Decoupling between calorimetric and dynamical glass transitions in high-entropy metallic glasses

Glass transition is one of the unresolved critical issues in solid-state physics and materials science, during which a viscous liquid is frozen into a solid or structurally arrested state. On account of the uniform arrested mechanism, the calorimetric glass transition temperature (T-g) always follows the same trend as the dynamical glass transition (or alpha -relaxation) temperature (T-alpha) determined by dynamic mechanical analysis (DMA). Here, we explored the correlations between the calorimetric and dynamical glass transitions of three prototypical high-entropy metallic glasses (HEMGs) systems. We found that the HEMGs present a depressed dynamical glass transition phenomenon, i.e., HEMGs with moderate calorimetric T-g represent the highest T-alpha and the maximum activation energy of alpha -relaxation.
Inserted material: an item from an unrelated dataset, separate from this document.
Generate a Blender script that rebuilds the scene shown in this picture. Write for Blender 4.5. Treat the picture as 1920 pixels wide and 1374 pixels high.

These decoupled glass transitions from thermal and mechanical measurements reveal the effect of high configurational entropy on the structure and dynamics of supercooled liquids and metallic glasses, which are associated with sluggish diffusion and decreased dynamic and spatial heterogeneities from high mixing entropy. The results have important implications in understanding the entropy effect on the structure and properties of metallic glasses for designing new materials with plenteous physical and mechanical performances. Here the authors study thermodynamic and dynamic glass transition of high entropy metallic glasses. Results show retarded alpha -relaxation and distinct crystallization resistance attributed to their sluggish diffusion and high-entropy mixing that is different from the traditional metallic glasses.